Making his case as strong as his own testimony will allow, the plain facts remain against him, -that he had the deed prepared, executed and delivered it, either without reading it or after reading it, he ignored the omission of the reservation he now seeks to have inserted, and, after having sold of his holdings in the corporation to different persons without any notice of his present contention, he would seriously depreciate their interests. This he cannot be permitted to do under the facts as he has made them. Mistake, to be available in equity, must not have arisen from negligence, where the means of knowledge were easily accessible. The party complaining must have exercised at least the degree of diligence which may fairly be expected from a reasonable person: Kerr on Fraud and Mistake, 407; Grymes v. Sanders, 93 U. S. 55.
It is undoubtedly the law, that where an instrument is drawn and executed which professes, or is intended to carry into execution an agreement previously entered into, but which by mistake of ’the draftsman, either as to fact or law, does not fulfill that intention, or which violates it, equity will correct the mistake so as to produce a conformity with the instrument intended: Stines v. Hays, 36 N. J. Eq. 364. But there are no equitable elements sufficiently proved in this case, there was no mistake of scrivener, or grantee, the sole cause being as stated by the plaintiff, “ just through neglect and carelessness ” or “ an oversight and neglect ” on his own part.

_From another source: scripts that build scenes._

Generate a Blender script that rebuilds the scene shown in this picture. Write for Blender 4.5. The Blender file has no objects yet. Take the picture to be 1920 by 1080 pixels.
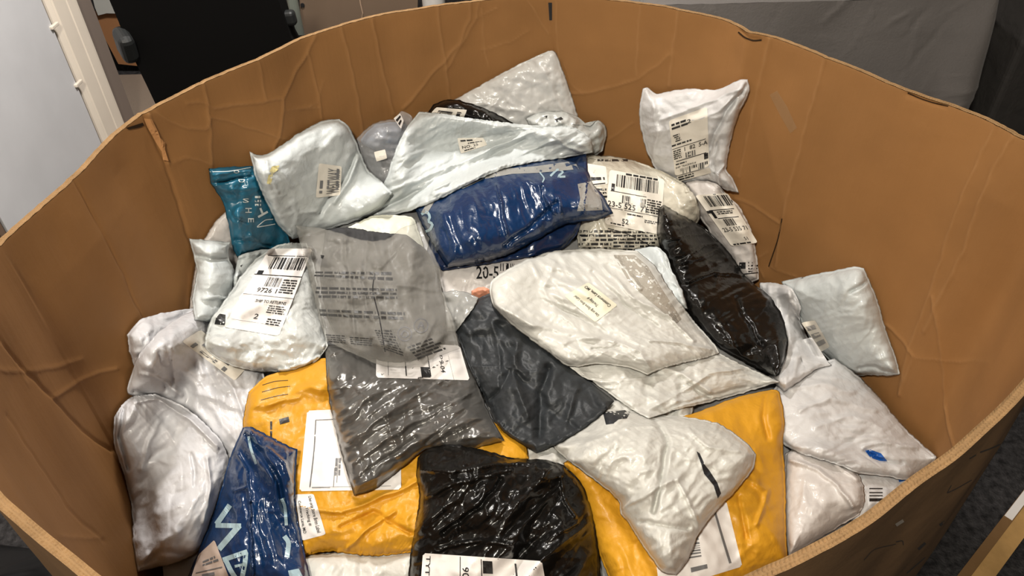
import bpy, bmesh, math, random
import numpy as np
from mathutils import Matrix, Vector
from mathutils.bvhtree import BVHTree

scene = bpy.context.scene
COL = scene.collection
# ------------------------------------------------------------------ camera
FPX = 1400.0
CAM = Vector((0.0, 0.0, 1.55))
RIM = 1.0
ROT = Matrix.Rotation(math.radians(50), 4, 'X') @ Matrix.Rotation(math.radians(-1.4), 4, 'Z')
cd = bpy.data.cameras.new('camera'); cam = bpy.data.objects.new('camera', cd); COL.objects.link(cam)
cam.matrix_world = Matrix.Translation(CAM) @ ROT
cd.sensor_width = 36; cd.lens = FPX / 1920 * 36; cd.clip_start = 0.02
scene.camera = cam
# ------------------------------------------------------------------ world, lights, exposure
w = bpy.data.worlds.new('world'); scene.world = w; w.use_nodes = True
w.node_tree.nodes['Background'].inputs[0].default_value = (0.62, 0.60, 0.60, 1)
w.node_tree.nodes['Background'].inputs[1].default_value = 0.13
def lamp(name, loc, sx, sy, power, col, target):
    l = bpy.data.lights.new(name, 'AREA'); l.shape = 'RECTANGLE'; l.size = sx; l.size_y = sy
    l.energy = power; l.color = col
    o = bpy.data.objects.new(name, l); COL.objects.link(o); o.location = loc
    o.rotation_euler = (Vector(target) - Vector(loc)).to_track_quat('-Z', 'Y').to_euler()
    return o
lamp('ceiling_light_main', (-0.38, -0.40, 2.68), 0.24, 0.24, 56, (1.0, 0.93, 0.80), (0.1, 0.95, 0.7))
lamp('ceiling_light_over_bin', (0.1, 1.15, 2.78), 0.25, 0.25, 7, (1.0, 0.92, 0.80), (0.1, 1.0, 0.7))
lamp('door_fill_light', (-0.35, 2.0, 2.65), 0.4, 0.2, 76, (1.0, 0.95, 0.90), (-1.62, 2.4, 0.9))  # added fill aimed at the door and casing, no known fixture there
vs = scene.view_settings
vs.view_transform = 'Standard'; vs.look = 'None'; vs.gamma = 1.0; vs.exposure = 0.05; vs.use_curve_mapping = False

# ------------------------------------------------------------------ camera rays
RM = np.array(ROT.to_3x3()); CN = np.array(CAM)
def rays(px, py):
    px = np.asarray(px, float); py = np.asarray(py, float)
    l = np.stack([(px-960)/FPX, -(py-540)/FPX, -np.ones_like(px)], -1)
    return l @ RM.T
def at(px, py, t): return CN + rays(px, py) * np.asarray(t)[..., None]
def proj(P):
    l = (P - CN) @ RM
    z = np.where(-l[..., 2] < 1e-4, 1e-4, -l[..., 2])
    return 960 + FPX*l[..., 0]/z, 540 - FPX*l[..., 1]/z
def on_z(px, py, z):
    d = rays(px, py); return CN + d * ((z - CN[2]) / d[..., 2])[..., None]
def on_y(px, py, y):
    d = rays(px, py); return CN + d * ((y - CN[1]) / d[..., 1])[..., None]

# ------------------------------------------------------------------ noise
def _hash(ix, iy, seed):
    n = (ix*374761393 + iy*668265263 + seed*1442695041) & 0xffffffff
    n = ((n ^ (n >> 13)) * 1274126177) & 0xffffffff
    return ((n ^ (n >> 16)) & 0xffff) / 65535.0
def noise(x, y, seed=0):
    ix = np.floor(x).astype(np.int64); iy = np.floor(y).astype(np.int64)
    fx = x-ix; fy = y-iy
    def g(a, b, dx, dy):
        h = _hash(a, b, seed)*2*math.pi
        return np.cos(h)*dx + np.sin(h)*dy
    u = fx*fx*fx*(fx*(fx*6-15)+10); v = fy*fy*fy*(fy*(fy*6-15)+10)
    a = g(ix, iy, fx, fy); b = g(ix+1, iy, fx-1, fy); c = g(ix, iy+1, fx, fy-1); d = g(ix+1, iy+1, fx-1, fy-1)
    return 1.5*((a*(1-u)+b*u)*(1-v)+(c*(1-u)+d*u)*v)

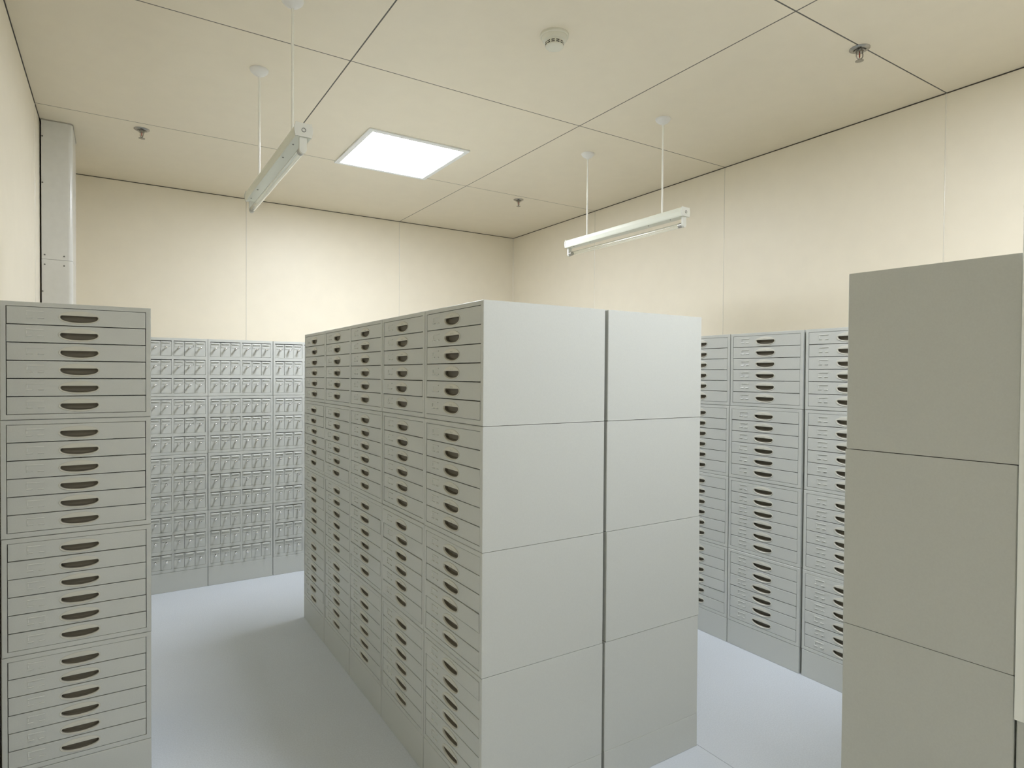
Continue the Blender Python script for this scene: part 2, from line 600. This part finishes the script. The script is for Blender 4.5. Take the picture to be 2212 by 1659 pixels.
# back wall: stacks of cabinets with small knobbed drawers
BN = ['stack in the left back corner', 'left stack seen at back wall', 'middle stack seen at back wall', 'right stack seen at back wall', 'stack behind central block']
for c in range(5):
    xc = -0.4282 + 0.4341 * (c - 1.5)
    for l in range(4):
        block_unit(xc, 3.1081, l, 0.0, f'grey cabinet of small knobbed drawers, {LEVEL[l]}, {BN[c]}', 'small-drawer cabinets along the back wall')
    plinth(xc, 3.1081, 0.0, f'grey plinth under small-drawer cabinets, {BN[c]}', M_PLB, 'plinths along the back wall')

# right wall: stacks facing -X
RN = [('stack hidden farthest along right wall', 0.5804 + COLW * 1.5), ('left stack seen at right wall', 0.5804 + COLW * 0.5), ('middle stack seen at right wall', 0.5804 - COLW * 0.5),
      ('right stack seen at right wall', 0.1316 - COLW * 0.5), ('stack behind the tall side panel at right wall', 0.1316 - COLW * 1.5)]
for n_, yc in RN:
    for l in range(4):
        slide_unit(1.9265, yc, l, -PI / 2, f'grey six-drawer cabinet, {LEVEL[l]}, {n_}', 'six-drawer cabinets along the right wall')
    plinth(1.9265, yc, -PI / 2, f'grey plinth under six-drawer cabinets, {n_}', M_PL, 'plinths along the right wall')

# near right: end of a double row whose shallow sides face the camera, turned a few degrees
TA = math.atan2(0.0213, 0.3181)
ex = Vector((math.cos(TA), math.sin(TA)))         # along the row
ey = Vector((-math.sin(TA), math.cos(TA)))        # away from the camera
P0 = Vector((0.4361, -0.9021))
for s, nm in ((1, 'far stack'), (-1, 'near stack')):
    for c in range(2):
        if s > 0:
            q = P0 + ex * (COLW * (c + 0.5))
            rz = TA + PI
        else:
            q = P0 - ey * (2 * 0.3175 + 0.004) + ex * (COLW * (c + 0.5) + 0.004)
            rz = TA
        for l in range(4):
            if c == 0:
                lab = f'grey cabinet with plain side, {LEVEL[l]}, {nm} at the right edge'
            else:
                lab = f'grey six-drawer cabinet, {LEVEL[l]}, behind the {nm} at the right edge'
            slide_unit(q.x, q.y, l, rz, lab, 'shallow cabinets at the right edge', shallow=True)
        plinth(q.x, q.y, rz, f'grey plinth {"under" if c == 0 else "behind"} the {nm} at the right edge', M_PLS, 'plinths at the right edge')
# white board fixed to the side of the near stack
bm = newbm()
bx(bm, -0.0045, 0.0, -0.30, 0.0, 0.8535, 2.06, 0.001)
wb = thing('white_board', 'tall white board fixed to the cabinet side at the right edge', 'board',
           (P0 - ey * 0.3185 + ex * 0.0015).to_3d(), TA)
part('panel', bm, 'white_board', wb)
bm = newbm()
for zz in (0.93, 1.98):
    lathe(bm, [(0.006, -0.0045), (0.006, -0.0060), (0.003, -0.0068)], 0, -0.16, zz, n=12, axis='x')
part('screw', bm, 'chrome', wb, True)

# ------------------------------------------------------------------ riser duct in the left back corner
t = thing('riser_duct', 'grey metal riser duct with rounded corner standing by the left wall', 'duct', (-1.2421, 2.585, 0))
R = 0.022
def duct_profile():
    x0, x1, y0, y1 = -0.0705, 0.0705, 0.0, 0.33
    pts = [(x0, y0)]
    for k in range(9):
        a = -PI / 2 + PI / 2 * k / 8
        pts.append((x1 - R + R * math.cos(a), y0 + R + R * math.sin(a)))
    pts += [(x1, y1), (x0, y1)]
    return pts
bm = newbm(); prism(bm, duct_profile(), 'z', 0.0, 2.1175)
part('lower_section', bm, 'duct_metal', t, True)
bm = newbm(); prism(bm, duct_profile(), 'z', 2.1190, CH - 0.001)
part('upper_section', bm, 'duct_metal', t, True)
for (x, z) in ((-0.057, 2.142), (0.030, 2.141), (-0.057, 2.089), (0.030, 2.088), (-0.0655, 2.79), (-0.0655, 2.537), (-0.0665, 1.941)):
    bm = newbm(); lathe(bm, [(0.0042, 0.001), (0.0042, -0.0015), (0.0020, -0.0025)], x, 0, z, n=10, axis='y')
    part('screw', bm, 'screw_metal', t, True)
bm = newbm()
pp = [(x * 1.05, y) for x, y in duct_profile()]
prism(bm, [(x + (0.003 if x > 0 else 0), y - (0.003 if y < 0.1 else 0)) for x, y in duct_profile()], 'z', CH - 0.006, CH)
part('sealant_collar', bm, 'collar_sealant', t)

# ------------------------------------------------------------------ pendant tube lamps
def pendant(px, label):
    y0, y1 = 0.552, 1.532          # housing ends
    zt, zb = 2.372, 2.325
    t = thing('pendant_tube_lamp', label, 'pendant lamp', (px, 1.03, CH), 0, 'pendant tube lamps')
    def B():
        return newbm()
    oy, oz = 1.03, CH
    for yy in (0.713, 1.345):
        bm = B()
        lathe(bm, [(0.0405, 0.0), (0.0405, -0.004), (0.037, -0.012), (0.026, -0.022), (0.012, -0.028), (0.0075, -0.034)], 0, yy - oy, 0, n=28)
        part('canopy', bm, 'canopy_paint', t, True)
        bm = B()
        lathe(bm, [(0.0048, -0.030), (0.0048, zt - oz)], 0, yy - oy, 0, n=14)
        part('rod', bm, 'rod_paint', t, True)
    zc = (zt + zb) / 2 - oz
    hh = (zt - zb) / 2
    prof = [(-0.022, hh), (-0.0255, hh * 0.8), (-0.030, 0.1 * hh), (-0.0285, -0.75 * hh), (-0.0265, -hh),
            (0.0265, -hh), (0.0285, -0.75 * hh), (0.030, 0.1 * hh), (0.0255, hh * 0.8), (0.022, hh)]
    bm = B()
    prism(bm, [(x, z + zc) for x, z in prof], 'y', y0 - oy, y1 - oy)
    hous = part('housing', bm, 'lamp_enamel', t)
    for yy in (0.64, 0.80, 1.30, 1.46):
        bm = B()
        lathe(bm, [(0.0032, -hh + zc + 0.001), (0.0032, -hh + zc - 0.0018)], -0.014, yy - oy, 0, n=10)
        part('screw', bm, 'screw_metal', hous, True)
    for s, ye in ((-1, y0), (1, y1)):
        bm = B()
        e = [(-0.0265, hh + 0.003), (-0.0225, hh + 0.0005), (0.0225, hh + 0.0005), (0.0265, hh + 0.003), (0.0318, 0.35 * hh), (0.0318, -0.15 * hh), (0.0275, -hh - 0.001), (0.0225, -hh + 0.001),
             (-0.0225, -hh + 0.001), (-0.0275, -hh - 0.001), (-0.0318, -0.15 * hh), (-0.0318, 0.35 * hh)]
        a, b = sorted((ye - oy, ye - oy + s * 0.006))
        prism(bm, [(x, z + zc) for x, z in e], 'y', a, b)
        cap = part('end_cap', bm, 'lamp_holder', t)
        bm = B()
        ring = []
        yy = ye - oy + s * 0.0062
        lathe(bm, [(0.0075, yy - s * 0.001), (0.0075, yy + s * 0.001), (0.0058, yy + s * 0.001), (0.0058, yy - s * 0.001)], 0, 0, zc, n=20, axis='y', cap0=False, cap1=False)
        part('screw', bm, 'screw_metal', cap, True)
        # holder with a round foot
        bm = B()
        pts = [(-0.0125, -hh + 0.004 + zc), (-0.0125, 2.285 - oz)]
        for k in range(1, 12):
            an = PI + PI * k / 12
            pts.append((0.0125 * math.cos(an), 2.285 - oz + 0.0145 * math.sin(an)))
        pts += [(0.0125, 2.285 - oz), (0.0125, -hh + 0.004 + zc)]
        a, b = sorted((ye - oy - s * 0.002, ye - oy - s * 0.014))
        prism(bm, pts, 'y', a, b)
        part('tube_holder', bm, 'lamp_holder', t, True)
        bm = B()
        a, b = ye - oy - s * 0.014, ye - oy - s * 0.040
        lathe(bm, [(0.0128, a), (0.0128, b), (0.011, b - s * 0.001)], 0, 0, 2.285 - oz, n=24, axis='y')
        part('tube_cap', bm, 'lamp_cap', t, True)
    # clear glass tube, hollow
    bm = B()
    a, b = y0 - oy + 0.039, y1 - oy - 0.039
    lathe(bm, [(0.0124, a), (0.0124, b), (0.0113, b), (0.0113, a), (0.0124, a)], 0, 0, 2.285 - oz, n=28, axis='y', cap0=False, cap1=False)
    bmesh.ops.remove_doubles(bm, verts=bm.verts, dist=1e-6)
    part('glass_tube', bm, 'lamp_glass', t, True)
    return t
pendant(-0.4165, 'white pendant lamp with bare tube hanging over the left aisle')
pendant(1.5185, 'white pendant lamp with clear glass tube hanging over the right aisle')

# ------------------------------------------------------------------ smoke detector
t = thing('smoke_detector', 'round white smoke detector on the ceiling', 'smoke detector', (0.538, 0.372, CH))
bm = newbm(); lathe(bm, [(0.058, 0.0), (0.058, -0.008), (0.055, -0.011)], n=40)
part('base_ring', bm, 'detector_plastic', t, True)
bm = newbm(); lathe(bm, [(0.052, -0.010), (0.051, -0.020), (0.046, -0.027), (0.038, -0.029), (0.037, -0.048), (0.033, -0.052), (0.018, -0.054), (0.004, -0.0545)], n=40)
dm = part('housing', bm, 'detector_plastic', t, True)
for k in range(12):
    for zz in (-0.0355, -0.0425):
        a = 2 * PI * k / 12 + 0.26
        bm = newbm()
        n = 6
        va, vb = [], []
        for q in range(n):
            an = a + (q / (n - 1) - 0.5) * 0.36
            va.append((0.0378 * math.cos(an), 0.0378 * math.sin(an)))
            vb.append((0.0360 * math.cos(an), 0.0360 * math.sin(an)))
        prism(bm, va + vb[::-1], 'z', zz - 0.0019, zz + 0.0019)
        part('vent_slot', bm, 'dark_slot', dm)

# ------------------------------------------------------------------ sprinklers
def sprinkler(x, y, rz, label):
    t = thing('fire_sprinkler', label, 'sprinkler', (x, y, CH), rz, 'pendent sprinkler heads')
    bm = newbm()
    lathe(bm, [(0.040, 0.0), (0.040, -0.002), (0.034, -0.006), (0.026, -0.008), (0.022, -0.004)], n=36, cap1=False)
    part('escutcheon', bm, 'sprinkler_chrome', t, True)
    bm = newbm()
    lathe(bm, [(0.021, -0.001), (0.021, -0.011), (0.0155, -0.012), (0.0155, -0.018), (0.010, -0.0185)], n=24)
    part('neck', bm, 'sprinkler_chrome', t, True)
    for s in (-1, 1):
        bm = newbm()
        tube(bm, [(s * 0.012, 0, -0.016), (s * 0.0145, 0, -0.024), (s * 0.0145, 0, -0.033), (s * 0.010, 0, -0.041), (s * 0.003, 0, -0.046)], 0.0022)
        part('frame_arm', bm, 'sprinkler_chrome', t, True)
    bm = newbm()
    lathe(bm, [(0.0012, -0.018), (0.0026, -0.022), (0.0026, -0.036), (0.0012, -0.040)], n=12)
    part('glass_bulb', bm, 'bulb_red', t, True)
    bm = newbm()
    lathe(bm, [(0.005, -0.043), (0.005, -0.049), (0.004, -0.0505)], n=14)
    part('deflector_hub', bm, 'sprinkler_chrome', t, True)
    bm = newbm()
    outl = []
    for k in range(48):
        a = 2 * PI * k / 48
        r = 0.0165 if (k % 4) in (0, 1) else 0.0125
        outl.append((r * math.cos(a), r * math.sin(a)))
    prism(bm, outl, 'z', -0.0525, -0.0507)
    part('deflector', bm, 'sprinkler_chrome', t)
sprinkler(-0.843, 2.455, 2.1, 'metal sprinkler head on ceiling near the left wall duct')
sprinkler(1.718, 2.440, 0.6, 'small metal sprinkler head on ceiling near the back right corner')
sprinkler(1.674, -0.252, -0.5, 'metal sprinkler head on a ceiling joint at the upper right')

To bind the corporation, by a ratification of the preliminary agreement which is omitted by a mutual mistake, it is essential that the corporation have full knowledge of all the facts and circumstances, and also that it was known that it would not be bound without ratification: Bell’s Gap R. R. Co. v. Christy, 79 Pa. 54; Pittsburg & Steubenville R. R. Co. v. Gazzam, 32 Pa. 340; Tift v. Quaker City National Bank, 141 Pa. 550 ; Curry v. Claysville Cemetery Association, 5 Pa. Superior Ct. 289.
Such relief is generally withheld unless the parties can be. *538restored substantially to tbeir position at the time the contract was made: 20 Am. & Eng. Ency. of Law (2d ed.), 820. If this cannot be done, the court will relieve only where the clearest and strongest equity imperatively demands it: Grymes v. Sanders, 93 U. S. 55; 23 Law Co-op., ed. 798; Weller’s Appeal, 103 Pa. 594; Moore v. Fire Ins. Co., 199 Pa. 49.
In Graham v. Carnegie Steel Co., 217 Pa. 34, it is stated, and it has been repeatedly so held to be the rule, that: “ In order to reform a deed on the ground of mistake, it must clearly appear by the testimony of witnesses who distinctly remember the facts that a mistake was made, and that the writing does not express the agreement. The testimony must be clear, precise and indubitable, and of such weight and directness as to carry conviction to the mind.” Vide also Edmonds’s Appeal, 59 Pa. 220; Boyertown National Bank v. Hartman, 147 Pa. 558; Highlands v. Railroad Company, 209 Pa. 286; Youngstown Electric Light Company v. Butler County Poor District, 21 Pa. Superior Ct. 95.
Measured by these standards, the testimony falls far short in quality and quantity to warrant the reformation of the deed as prayed for. The fifteenth assignment of error is sustained, the decree is reversed and the bill dismissed with costs to be paid by the appellee.